For Marx of course the pure technology of calculation is money. “By designating money as general equivalence, Marx uttered more than the principle of mercantile exchange: He uttered the principle of a general reabsorption of all possible values into this value that defines equivalence, exchangeability, or convertibility of all products and all forces of production” (31). So we calculate the incalculable. If my post has less ‘likes’ than yours, we calculate respective values on the basis of the principle of equivalence. If your book sells more than mine, I calculate as well, and my resentment is based on a calculus that throws a deficit that happens to be mine. “The incalculable is calculated as general equivalence. This also means that the incalculable is the calculation itself, that of money and at the same time, by a profound solidarity, that of ends and means, that of ends without end, that of producers and products, that of technologies and profits, that of profits and creations, and so on” (32).

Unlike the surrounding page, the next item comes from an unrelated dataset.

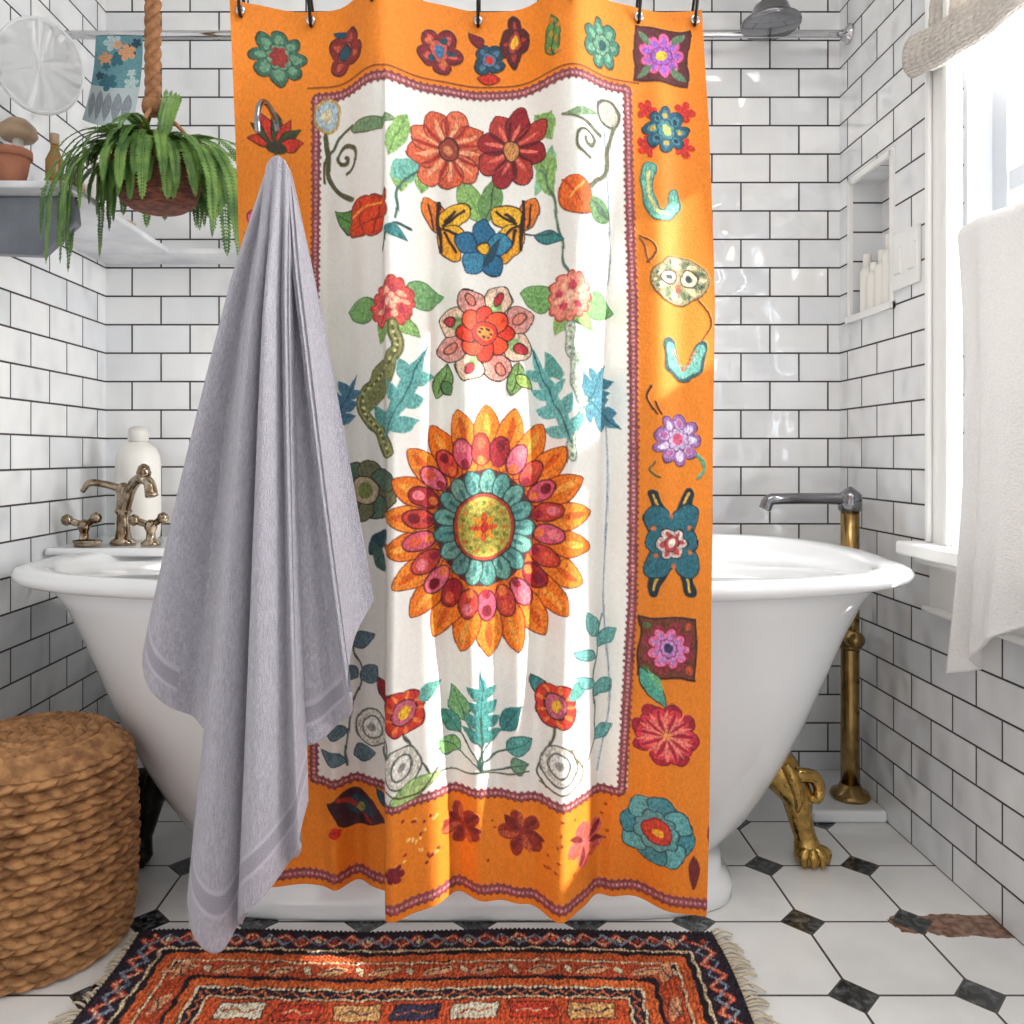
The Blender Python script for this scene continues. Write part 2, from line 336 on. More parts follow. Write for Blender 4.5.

But—and this marks our difference from Marx and any marxism—breaking away from general equivalence means abandoning the calculations of production. There was no production at the beginning, and there can be no production at the end. There can be no demystification of production for the sake of a proper communist production—production is always necessarily its own mystification. The real movement of things may be a movement of production, yet that is the movement that infrapolitics brackets and refuses. “The possibility of representing a ‘total’ human, free from alienation, emancipated from all natural, economic, and ideological subjection, has faded away in the very progress of general equivalence becoming the equivalence and interconnection of all goals and possibilities” (33). “This condition imposed on our thinking surpasses greatly what we sometimes call ‘a crisis of civilization.’ This is not a crisis we can cure by means of this same civilization. This condition algo goes beyond what is sometimes called a ‘change of civilization’: We do not decide on such a change; we cannot aim for it since we cannot outline the goal to be reached” (35).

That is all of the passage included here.